1500’lü yılların başında, Katolik olan Batı Avrupa’da otoritenin elde tutulduğu tek kurum kiliseydi. Laik hukuk kurallarının yanı sıra kilisenin kendi dini kuralları da vardı. Kıta çapındaki tüm üniversiteler din adamları tarafından yürütülüyor ve bu durum halk tarafından da normal karşılanıyordu. Ancak yine bu yıllarda ortaya çıkan bir dizi hareket, daha sonra “Protestan Reformasyonu” olarak adlandırılacak ve kilisenin Orta Çağ’dan bu yana sağladığı otoritesini ve Hristiyan dünyası arasındaki  inanç birliğini temelden sarsacaktı. Her ne kadar belli bir kesim tarafından yapıldığı şeklinde bir adlandırılmada bulunulsa da, “Reformasyon” hareketi kendi içerisinde köklü, zengin ve karmaşık temellere sahipti. Sonuçları arasında yeni kilise kültürlerinin ortaya çıkması, İncil’in farklı şekillerde vaaz edilmesi ve milyonlarca insanın yaşam kavramını titizlikle oluşturulan bireysel ahlak ve vicdan kurallarına göre yeniden şekillendirilmesi gibi önemli etkiler bulunan bir hareketti (Roberts 2015:313). Başlangıçta dini otorite konusunda önemsiz bir tartışma olarak görülen bu hareket temelde aynı zamanda prenslikler ve kilise arasında bir iktidar savaşı, otoriteye karşı bir halk başkaldırısı ve kilise içinde sapmalar yaşandığını savunan bazı din adamlarının kiliseyi doğru yola sokma çabasını içerir.

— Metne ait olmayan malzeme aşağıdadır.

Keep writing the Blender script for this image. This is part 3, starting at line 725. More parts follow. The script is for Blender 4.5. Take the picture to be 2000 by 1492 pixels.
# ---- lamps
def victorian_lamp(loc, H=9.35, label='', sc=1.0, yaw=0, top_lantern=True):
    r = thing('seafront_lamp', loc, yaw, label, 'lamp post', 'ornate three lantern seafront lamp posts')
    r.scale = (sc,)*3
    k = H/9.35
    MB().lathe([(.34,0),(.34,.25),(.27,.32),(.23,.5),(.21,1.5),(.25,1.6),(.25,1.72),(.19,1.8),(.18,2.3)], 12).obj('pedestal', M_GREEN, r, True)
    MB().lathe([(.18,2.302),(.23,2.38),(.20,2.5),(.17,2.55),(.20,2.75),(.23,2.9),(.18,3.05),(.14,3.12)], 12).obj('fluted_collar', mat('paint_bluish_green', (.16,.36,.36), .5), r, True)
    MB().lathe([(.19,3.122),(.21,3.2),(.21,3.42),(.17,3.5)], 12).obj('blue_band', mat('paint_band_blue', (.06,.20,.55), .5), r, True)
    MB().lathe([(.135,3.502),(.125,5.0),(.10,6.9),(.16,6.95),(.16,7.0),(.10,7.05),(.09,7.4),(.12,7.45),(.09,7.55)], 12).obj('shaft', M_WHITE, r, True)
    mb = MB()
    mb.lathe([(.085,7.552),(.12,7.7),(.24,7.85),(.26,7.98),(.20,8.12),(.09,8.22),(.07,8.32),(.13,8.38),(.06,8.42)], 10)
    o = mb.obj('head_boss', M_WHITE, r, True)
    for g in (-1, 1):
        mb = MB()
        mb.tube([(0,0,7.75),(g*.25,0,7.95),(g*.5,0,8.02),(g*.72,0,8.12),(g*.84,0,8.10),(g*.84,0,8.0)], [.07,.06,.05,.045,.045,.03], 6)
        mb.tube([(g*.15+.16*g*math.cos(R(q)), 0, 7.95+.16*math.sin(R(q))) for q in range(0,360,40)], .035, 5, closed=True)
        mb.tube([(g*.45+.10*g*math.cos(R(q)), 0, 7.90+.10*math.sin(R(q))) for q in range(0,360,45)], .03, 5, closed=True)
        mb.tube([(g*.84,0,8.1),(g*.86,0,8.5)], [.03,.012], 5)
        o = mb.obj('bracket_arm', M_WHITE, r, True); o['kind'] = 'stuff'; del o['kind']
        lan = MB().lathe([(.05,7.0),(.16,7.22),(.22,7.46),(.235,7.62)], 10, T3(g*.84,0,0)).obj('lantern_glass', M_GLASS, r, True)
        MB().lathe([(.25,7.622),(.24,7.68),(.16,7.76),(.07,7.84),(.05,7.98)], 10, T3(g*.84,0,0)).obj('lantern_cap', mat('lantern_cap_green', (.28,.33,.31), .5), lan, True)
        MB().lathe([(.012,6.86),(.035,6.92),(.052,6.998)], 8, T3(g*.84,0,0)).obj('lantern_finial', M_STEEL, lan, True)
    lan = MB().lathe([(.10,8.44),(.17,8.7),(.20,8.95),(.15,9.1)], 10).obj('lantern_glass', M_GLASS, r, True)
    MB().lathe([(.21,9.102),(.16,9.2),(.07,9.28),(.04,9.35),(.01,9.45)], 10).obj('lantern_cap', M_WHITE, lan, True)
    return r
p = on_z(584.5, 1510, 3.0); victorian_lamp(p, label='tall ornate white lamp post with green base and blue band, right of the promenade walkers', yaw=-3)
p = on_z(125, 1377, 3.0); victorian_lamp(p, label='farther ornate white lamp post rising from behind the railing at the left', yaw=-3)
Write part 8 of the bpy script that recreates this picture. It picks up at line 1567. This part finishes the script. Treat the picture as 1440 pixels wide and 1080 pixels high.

İlk olarak prenslikler ve kilise arasındaki iktidar savaşına değinilecek olursa, kilisenin 15.yy başlarında zenginler, monarklar ve prensler arasında itibar kaybettiği bir gerçektir. Bunun sebepleri olarak ise kilisenin sahip olduğu ruhani liderliğin prenslerin sahip olduğu dünyevi liderliğin önüne geçmek istemesi, monarklar ve zenginlere dayatılan birtakım vergiler ve kısıtlamalar gösterilebilir. Prensler 16.yy’ın başlarına doğru kilisenin Kutsal Roma İmparatorluğu ile yaptığı ittifaktan hayli rahatsızdı, bu sebeple kiliseden ayrılmayı düşünmeye başlamışlardı. Prenslerin amaçları temelde kendi tahtlarına bağlı ulusal kiliseler kurulmasıydı. Genel anlamda prensler ve monarkların bu hareketi ve talepleri dini bir nitelik taşımasa da Reform hareketinin başlıca sebeplerinden birisi olmuştur.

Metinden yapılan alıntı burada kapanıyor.